Banking and IT are the two big and critical domestic sectors, together constituting around 40 percent of Nifty50 and 35 percent of NSE-500 weights to date. Over the past decade (between 2012 and 2022), while both Nifty Bank and Nifty IT outperformed Nifty50, their performances have remained highly volatile and divergent. The divergence ranged between 10 percent and 60 percent per year, highlighted analysts at domestic brokerage house
Motilal Oswal in a research report.
The wide divergence between the heavyweight sectors that one is used to since a decade has not played out in 2023 so far, analysts said, adding that the outperformance of Nifty IT versus
Nifty Bank has reversed since March.
Given the wide-ranging concerns on the near-term IT demand, analysts expect the trajectory for Nifty IT to remain subdued going ahead.
If one goes by Motilal, valuations for the banking sector are reasonable in the context of broader
market and that banking stocks repeating their outperformance over IT shares appears quite probable in CY 2023.
Bank stocks outperform IT shares during 3 Nifty peaks
Within the three peaks of
Nifty50 — October 2021, December 2022 and June 2023 — Nifty Bank recorded gains of 11 percent against a decline of 21 percent in Nifty IT during the same period.
"Nifty Bank has been down 1 percent from its May high, whereas Nifty IT has been down 27 percent from its January high. Hence, we note that Nifty Bank has outperformed the Nifty IT in all the scenarios of benchmark peaks over the last 21 months," Motilal noted.

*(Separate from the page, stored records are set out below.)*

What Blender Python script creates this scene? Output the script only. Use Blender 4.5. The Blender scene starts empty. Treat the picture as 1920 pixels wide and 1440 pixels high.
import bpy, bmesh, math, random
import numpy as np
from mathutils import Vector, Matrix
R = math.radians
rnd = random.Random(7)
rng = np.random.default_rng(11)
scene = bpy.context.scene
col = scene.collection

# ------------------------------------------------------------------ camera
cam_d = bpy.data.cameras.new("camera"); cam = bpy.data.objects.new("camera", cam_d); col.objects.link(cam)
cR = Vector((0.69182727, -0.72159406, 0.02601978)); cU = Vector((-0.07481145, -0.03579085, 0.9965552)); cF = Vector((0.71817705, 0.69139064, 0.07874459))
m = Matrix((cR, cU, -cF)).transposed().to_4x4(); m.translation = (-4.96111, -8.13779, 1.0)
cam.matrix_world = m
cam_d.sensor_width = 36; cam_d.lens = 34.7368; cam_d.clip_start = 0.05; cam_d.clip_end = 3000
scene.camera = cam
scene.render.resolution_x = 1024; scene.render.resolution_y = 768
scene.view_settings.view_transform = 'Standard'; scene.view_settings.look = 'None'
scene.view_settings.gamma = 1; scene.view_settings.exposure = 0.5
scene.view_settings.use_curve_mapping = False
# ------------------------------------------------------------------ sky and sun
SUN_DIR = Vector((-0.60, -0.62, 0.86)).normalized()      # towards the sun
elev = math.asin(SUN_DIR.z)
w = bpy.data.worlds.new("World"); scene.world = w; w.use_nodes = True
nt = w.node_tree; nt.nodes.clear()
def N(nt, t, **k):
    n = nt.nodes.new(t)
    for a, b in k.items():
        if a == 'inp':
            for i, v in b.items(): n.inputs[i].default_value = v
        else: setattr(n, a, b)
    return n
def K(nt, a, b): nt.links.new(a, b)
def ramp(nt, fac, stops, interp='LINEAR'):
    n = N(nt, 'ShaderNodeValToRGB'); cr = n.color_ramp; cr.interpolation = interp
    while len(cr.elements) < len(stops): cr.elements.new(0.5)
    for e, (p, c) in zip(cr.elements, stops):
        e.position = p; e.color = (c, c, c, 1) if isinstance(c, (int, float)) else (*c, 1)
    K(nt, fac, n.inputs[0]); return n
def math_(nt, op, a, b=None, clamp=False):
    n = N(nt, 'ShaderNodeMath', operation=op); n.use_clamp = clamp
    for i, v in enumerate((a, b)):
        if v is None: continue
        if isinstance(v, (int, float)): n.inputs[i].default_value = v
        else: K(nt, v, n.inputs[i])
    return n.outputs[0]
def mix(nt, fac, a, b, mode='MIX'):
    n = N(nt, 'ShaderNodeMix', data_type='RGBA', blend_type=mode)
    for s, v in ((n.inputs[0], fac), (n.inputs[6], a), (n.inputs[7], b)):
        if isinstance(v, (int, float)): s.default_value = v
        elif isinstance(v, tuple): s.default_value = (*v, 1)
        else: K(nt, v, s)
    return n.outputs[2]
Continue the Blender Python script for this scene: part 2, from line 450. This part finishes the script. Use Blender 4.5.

Earnings of banks spike faster than that of IT...
In FY23, earnings for Nifty Bank constituents remained strong with 38 percent year-on-year growth, whereas growth for IT constituents moderated to 7 percent year-on-year. The Nifty Bank and Nifty IT indices grew 21 percent and declined 26 percent in CY 2022, respectively.
The strong earnings momentum in Indian banks was driven by healthy loan growth, stable margins, and asset quality improvements with a sharp revival in public sector banks (PSB) profits in the second half of the decade that continued in FY23 as well.
Whereas, earnings performance of IT companies remained decent during the first half of the decade but moderated marginally in the second half. IT companies’ earnings were a mixed bag in FY23 with tier-1 firms delivering muted revenue growth and modest margins and underperforming the tier-2 companies notably.
In line with this trend, the brokerage expects earnings of Nifty Bank constituents to continue to remain strong and report 20 percent CAGR (compound annual growth rate) over FY23-25, driven by healthy credit growth and stable margins. On the other hand, earnings of Nifty IT constituents is likely to post a CAGR of 14 percent, led by margin expansion in FY24 and demand recovery in FY25E.